Since I’m a sucker for caramelized onions, we begin with piquant greens with copious amounts of garlic mellowed by long simmering, and topped with the jammy onions. The fool mudammas (which sounds like it should be the name of a famous court jester from medieval Europe) are dried favas beans, cooked until soft and marinated with olive oil, cumin and lemon. Next comes muhammara, a spicy, pureed mix of red peppers, walnuts and pistachios that does what it can to perk up the warm but seemingly store-bought pita served here with meals.

Makanek is the Lebanese version of pigs in a blanket — spicy, ground sausage encased in a thin layer of dough. These fragrant nibblies disappear quickly off the plate. Chicken shawarma, another dish that inspires an impressive vanishing act, is tender breast meat marinated, baked and placed on a bed of rice and toasted vermicelli noodles moistened with tahini sauce.

I tend to avoid the commonplace dishes (hummus, baba ganoush, taboulleh) when I can have something a bit more out of the ordinary, but when I bite into a hot, crispy falafel my eyebrows ascend in surprise. This is the best falafel I’ve had since I left New York. The interior is soft and lemony, seasoned just so to meld with the toasty, nutty taste of the tahini drizzled on top.

A few of their dishes disappoint. The fattoush, a popular Lebanese salad of lettuce, tomatoes and cucumbers with toasted pita bread standing in for croutons, doesn’t have quite enough zip. Shanklish, traditionally a delicious, crumbly cheese of sorts made from dried yogurt and seasoned with a cumin-sumac spice mix called zatar, is here made with feta as a shortcut. It just ain’t the same. And lemon shrimp look and taste like a grocery-store holiday shrimp cocktail platter.

The restaurant has a modest but reasonably priced wine list (all glasses $5, most bottles $20). A crisp Sancerre is a good complement to this cuisine’s zesty spices. You might also try a sweet, refreshing drink called Toot ($1.99), made with mulberries, which grow prodigiously in Lebanon.

Then comes dessert. Because Middle Eastern sweets can be so sugary, I recommend ordering strong, bitter Turkish coffee for balance. Ask for cardamom to be added — it lends a heady perfume to complement the baklava that comes with the family-style option ($3.99 for all separate desserts). The good-natured servers bring several kinds of baklava to the table, but the thin, rectangular type stuffed with pistachios is the best. Date-filled mamoul pastries remind me of Fig Newtons, never my favorite junk food, but a housemade ice cream with toffee-like bits of caramelized almond goes down well with the coffee.

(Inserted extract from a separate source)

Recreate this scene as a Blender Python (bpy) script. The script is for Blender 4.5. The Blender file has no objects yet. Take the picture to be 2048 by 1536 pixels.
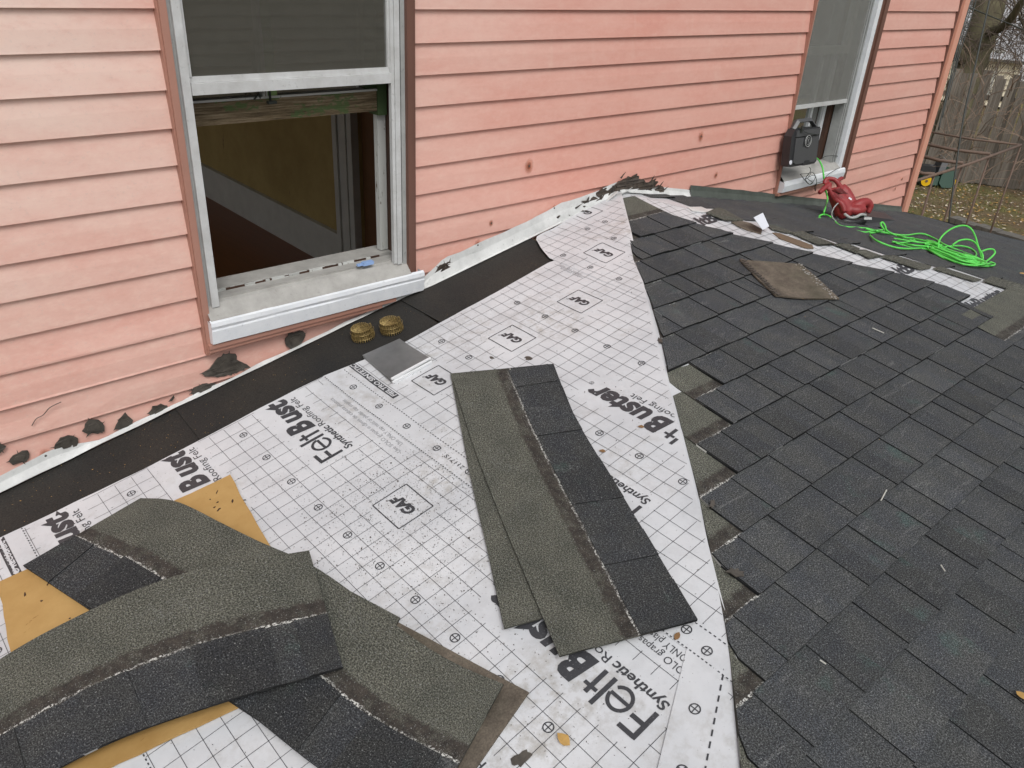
import bpy, bmesh, math, random
from math import sin, cos, pi, radians, hypot
from mathutils import Vector, Matrix, noise
from mathutils.geometry import tessellate_polygon

SC = bpy.context.scene
COL = SC.collection
rnd = random.Random(7)

# ------------------------------------------------------------------ camera, sky, sun, exposure
CAMZ = 4.2
_yaw, _pit, _rol, _F = radians(43.398), radians(28.452), radians(3.512), 1586.5
FWD = Vector((sin(_yaw)*cos(_pit), cos(_yaw)*cos(_pit), -sin(_pit)))
_r0 = Vector((cos(_yaw), -sin(_yaw), 0)); _u0 = _r0.cross(FWD)
RT = _r0*cos(_rol) + _u0*sin(_rol); UP = -_r0*sin(_rol) + _u0*cos(_rol)
CAM = Vector((0, 0, CAMZ))
cd = bpy.data.cameras.new('camera'); cam = bpy.data.objects.new('camera', cd); COL.objects.link(cam)
cam.matrix_world = Matrix(((RT.x, UP.x, -FWD.x, 0), (RT.y, UP.y, -FWD.y, 0), (RT.z, UP.z, -FWD.z, CAMZ), (0, 0, 0, 1)))
cd.sensor_width = 36; cd.lens = _F*36/2048; cd.clip_start = 0.05; cd.clip_end = 2000
SC.camera = cam

SUN_EL, SUN_ROT = radians(52), radians(205)
w = bpy.data.worlds.new('World'); SC.world = w; w.use_nodes = True
nt = w.node_tree; nt.nodes.clear()
sky = nt.nodes.new('ShaderNodeTexSky'); sky.sky_type = 'NISHITA'; sky.sun_disc = False
sky.sun_elevation = SUN_EL; sky.sun_rotation = SUN_ROT; sky.dust_density = 4.0; sky.air_density = 1.0; sky.ozone_density = 1.0
hs = nt.nodes.new('ShaderNodeHueSaturation'); hs.inputs['Saturation'].default_value = 0.16; hs.inputs['Value'].default_value = 1.0
bg = nt.nodes.new('ShaderNodeBackground'); bg.inputs['Strength'].default_value = 0.15
wo = nt.nodes.new('ShaderNodeOutputWorld')
nt.links.new(sky.outputs[0], hs.inputs['Color']); nt.links.new(hs.outputs[0], bg.inputs['Color']); nt.links.new(bg.outputs[0], wo.inputs['Surface'])
sl = bpy.data.lights.new('sun', 'SUN'); sl.energy = 1.3; sl.angle = radians(28); sl.color = (1.0, 0.985, 0.96)
so = bpy.data.objects.new('sun', sl); COL.objects.link(so)
_az = SUN_ROT
sdir = Vector((sin(_az)*cos(SUN_EL), cos(_az)*cos(SUN_EL), sin(SUN_EL)))
so.rotation_euler = sdir.to_track_quat('Z', 'Y').to_euler()
SC.view_settings.view_transform = 'Standard'; SC.view_settings.look = 'None'
SC.view_settings.exposure = -0.16; SC.view_settings.gamma = 1.0; SC.view_settings.use_curve_mapping = False

# ------------------------------------------------------------------ geometry of the place
def ray(px, py): return RT*((px-1024)/_F) - UP*((py-768)/_F) + FWD
WY = 2.4                                   # outer face of the siding
APEX = Vector((2.8925, WY, CAMZ-0.9617))   # where the porch roof's hips meet the wall
sL, sC, sRx, sRy = .197, .178, -.184, .04
NL = Vector((-sL, 0, 1)); NC = Vector((0, -sC, 1)); NR = Vector((-sRx, -sRy, 1))
PL = {'L': NL, 'C': NC, 'R': NR}
cl, cc = hypot(1, sL), hypot(1, sC)
def hitp(px, py, k, h=0.0):
    n = PL[k]; v = ray(px, py); ap = APEX - CAM
    return CAM + v*((n.dot(ap)+h)/n.dot(v))
def hity(px, py, y): v = ray(px, py); return CAM + v*(y/v.y)
def hitz(px, py, z): v = ray(px, py); return CAM + v*((z-CAMZ)/v.z)
def dep(px, py, d): return CAM + ray(px, py)*d
def Lw(a, b, h=0.0): return APEX + Vector((b/cl, -a, sL*b/cl)) + NL.normalized()*h
def Cw(x, d, h=0.0): return APEX + Vector((x, -d/cc, -sC*d/cc)) + NC.normalized()*h
def Rw(x, y, h=0.0): return APEX + Vector((x, y, sRx*x+sRy*y)) + NR.normalized()*h
def hitS(px, py, h=0.0):
    p = hitp(px, py, 'C', h); q = p-APEX
    return p if q.x < .75*-q.y else hitp(px, py, 'R', h)
def pL(px, py, h=0.0): p = hitp(px, py, 'L', h)-APEX; return (-p.y, p.x*cl)
def pC(px, py, h=0.0): p = hitp(px, py, 'C', h)-APEX; return (p.x, -p.y*cc)
def pR(px, py, h=0.0): p = hitp(px, py, 'R', h)-APEX; return (p.x, p.y)
def lerp(a, b, t): return a+(b-a)*t
def interp(tab, x):
    if x <= tab[0][0]: return tab[0][1]
    for (x0, y0), (x1, y1) in zip(tab, tab[1:]):
        if x <= x1: return lerp(y0, y1, (x-x0)/(x1-x0) if x1 > x0 else 0)
    return tab[-1][1]

# ------------------------------------------------------------------ object helpers
def link(o, parent=None):
    COL.objects.link(o)
    if parent is not None: o.parent = parent
    return o
def empty(name, label, cat, loc=(0, 0, 0), group=None):
    o = bpy.data.objects.new(name, None); o.empty_display_size = .1; link(o)
    o.location = loc; o['label'] = label; o['category'] = cat
    if group: o['group'] = group
    return o
def tag(o, label=None, cat=None, group=None, kind=None):
    if label: o['label'] = label
    if cat: o['category'] = cat
    if group: o['group'] = group
    if kind: o['kind'] = kind
    return o
class MB:
    """collects faces in world space; build() makes ONE mesh object"""
    def __init__(s): s.v = []; s.f = []; s.uv = []; s.tone = []; s.mi = []
    def face(s, pts, uvs=None, tone=1.0, mi=0):
        n = len(s.v); s.v += [tuple(p) for p in pts]; s.f.append(tuple(range(n, n+len(pts))))
        s.uv.append(uvs or [(p[0], p[1]) for p in pts]); s.tone.append(tone); s.mi.append(mi)
    def grid(s, fn, us, vs, uvf=None, tone=1.0, mi=0, flip=False):
        n = len(s.v)
        for v in vs:
            for u in us: s.v.append(tuple(fn(u, v)))
        W = len(us)
        for j in range(len(vs)-1):
            for i in range(W-1):
                q = [n+j*W+i, n+j*W+i+1, n+(j+1)*W+i+1, n+(j+1)*W+i]
                c = [(us[i], vs[j]), (us[i+1], vs[j]), (us[i+1], vs[j+1]), (us[i], vs[j+1])]
                if flip: q.reverse(); c.reverse()
                s.f.append(tuple(q)); s.uv.append([uvf(*k) for k in c] if uvf else c); s.tone.append(tone); s.mi.append(mi)
    def box(s, c, hx, hy, hz, ax=Vector((1, 0, 0)), ay=Vector((0, 1, 0)), az=Vector((0, 0, 1)), tone=1.0, mi=0, taper=1.0):
        c = Vector(c); P = []
        for k in (-1, 1):
            t = taper if k > 0 else 1.0
            for i, j in ((-1, -1), (1, -1), (1, 1), (-1, 1)): P.append(c+ax*hx*i*t+ay*hy*j*t+az*hz*k)
        for q in ((3, 2, 1, 0), (4, 5, 6, 7), (0, 1, 5, 4), (1, 2, 6, 5), (2, 3, 7, 6), (3, 0, 4, 7)):
            s.face([P[i] for i in q], [((P[i]-c).dot(ax)+(P[i]-c).dot(az)*.5, (P[i]-c).dot(ay)+(P[i]-c).dot(az)) for i in q], tone, mi)
    def bb(s, lo, hi, tone=1.0, mi=0):
        lo = Vector(lo); hi = Vector(hi); s.box((lo+hi)/2, abs(hi.x-lo.x)/2, abs(hi.y-lo.y)/2, abs(hi.z-lo.z)/2, tone=tone, mi=mi)
    def slab(s, top, nrm, th, tone=1.0, mi=0, uvs=None):
        """closed slab from a (possibly concave) outline of world points"""
        top = [Vector(p) for p in top]; n = Vector(nrm).normalized(); bot = [p-n*th for p in top]
        ar = Vector((0, 0, 0))
        for i in range(len(top)): ar += top[i].cross(top[(i+1) % len(top)])
        if ar.dot(n) < 0: top.reverse(); bot.reverse(); uvs = uvs[::-1] if uvs else None
        for t in tessellate_polygon([top]):
            a = [top[i] for i in t]; c = (a[1]-a[0]).cross(a[2]-a[0])
            o = t if c.dot(n) > 0 else t[::-1]
            s.face([top[i] for i in o], [uvs[i] for i in o] if uvs else None, tone, mi)
            s.face([bot[i] for i in o[::-1]], [uvs[i] for i in o[::-1]] if uvs else None, tone, mi)
        for i in range(len(top)):
            j = (i+1) % len(top)
            s.face([bot[i], bot[j], top[j], top[i]], [uvs[i], uvs[j], uvs[j], uvs[i]] if uvs else None, tone, mi)
    def tube(s, pts, rad, n=8, caps=True, mi=0, sq=(1, 1), tone=1.0, upv=None):
        pts = [Vector(p) for p in pts]; N = len(pts)
        R = rad if isinstance(rad, (list, tuple)) else [rad]*N
        base = len(s.v); X = None
        for i, p in enumerate(pts):
            t = (pts[min(i+1, N-1)]-pts[max(i-1, 0)]).normalized()
            if X is None:
                X = (Vector(upv) if upv is not None else (Vector((0, 0, 1)) if abs(t.z) < .9 else Vector((1, 0, 0))))
            X = (X-t*X.dot(t)).normalized(); Y = t.cross(X)
            for k in range(n):
                a = 2*pi*k/n; s.v.append(tuple(p+X*cos(a)*R[i]*sq[0]+Y*sin(a)*R[i]*sq[1]))
        for i in range(N-1):
            for k in range(n):
                a, b = base+i*n+k, base+i*n+(k+1) % n
                s.f.append((a, b, b+n, a+n)); s.uv.append([(k/n, i), ((k+1)/n, i), ((k+1)/n, i+1), (k/n, i+1)]); s.tone.append(tone); s.mi.append(mi)
        if caps:
            for q in (tuple(range(base+n-1, base-1, -1)), tuple(range(base+(N-1)*n, base+N*n))):
                s.f.append(q); s.uv.append([(0, 0)]*n); s.tone.append(tone); s.mi.append(mi)
    def disc(s, c, r, nrm, n=16, mi=0, th=0.0, tone=1.0):
        nrm = Vector(nrm).normalized(); X = nrm.orthogonal().normalized(); Y = nrm.cross(X); c = Vector(c)
        s.slab([c+(X*cos(2*pi*k/n)+Y*sin(2*pi*k/n))*r for k in range(n)], nrm, th or .001, tone, mi)
    def build(s, name, mats, parent=None, smooth=False, merge=False):
        me = bpy.data.meshes.new(name); me.from_pydata(s.v, [], s.f)
        uvl = me.uv_layers.new(name='UVMap'); flat = [c for f in s.uv for p in f for c in (p[0], p[1])]
        uvl.data.foreach_set('uv', flat)
        at = me.attributes.new('tone', 'FLOAT', 'FACE'); at.data.foreach_set('value', s.tone)
        for m in (mats if isinstance(mats, (list, tuple)) else [mats]): me.materials.append(m)
        me.polygons.foreach_set('material_index', s.mi)
        if smooth: me.polygons.foreach_set('use_smooth', [True]*len(s.f))
        me.update()
        if merge:
            bm = bmesh.new(); bm.from_mesh(me); bmesh.ops.remove_doubles(bm, verts=bm.verts, dist=1e-5); bm.to_mesh(me); bm.free()
        o = bpy.data.objects.new(name, me); link(o)
        if parent is not None:
            o.parent = parent; o.matrix_parent_inverse = Matrix.Translation(-Vector(world_loc(parent)))
        return o
def world_loc(o):
    p = Vector(o.location)
    if o.parent is not None and o.type == 'EMPTY': p += world_loc(o.parent)
    elif o.parent is not None: return Vector((0, 0, 0))
    return p
def smooth_line(pts, n):
    """Catmull-Rom through points"""
    P = [Vector(p) for p in pts]; out = []
    for i in range(len(P)-1):
        p0, p1, p2, p3 = P[max(i-1, 0)], P[i], P[i+1], P[min(i+2, len(P)-1)]
        for k in range(n):
            t = k/n
            out.append(.5*((2*p1)+(p2-p0)*t+(2*p0-5*p1+4*p2-p3)*t*t+(3*p1-p0-3*p2+p3)*t*t*t))
    out.append(P[-1]); return out
def blobmesh(o, bev=.003, seg=2, sub=0):
    m = o.modifiers.new('bevel', 'BEVEL'); m.width = bev; m.segments = seg; m.limit_method = 'ANGLE'
    if sub: q = o.modifiers.new('sub', 'SUBSURF'); q.levels = q.render_levels = sub
    return o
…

This is a great place to come with friends or a crowd, particularly if there are vegetarians in the mix, but I wouldn’t recommend coming here alone. Typically, I’m perfectly content to eat on my own. But when I pop in on a recent weeknight for a bite by myself, I find it’s me and five other tables of young, amorous couples. I spend the whole of my meal defensively buried in my dog-eared issue of Gourmet, feeling like I’m in a scene from Bridget Jones’s Diary.

Nonetheless, it’s a pleasure to find a hospitable neighborhood restaurant that offers competent ethnic fare at affordable prices. Atlanta’s would-be restaurateurs please take note: We could always use more places like this around town.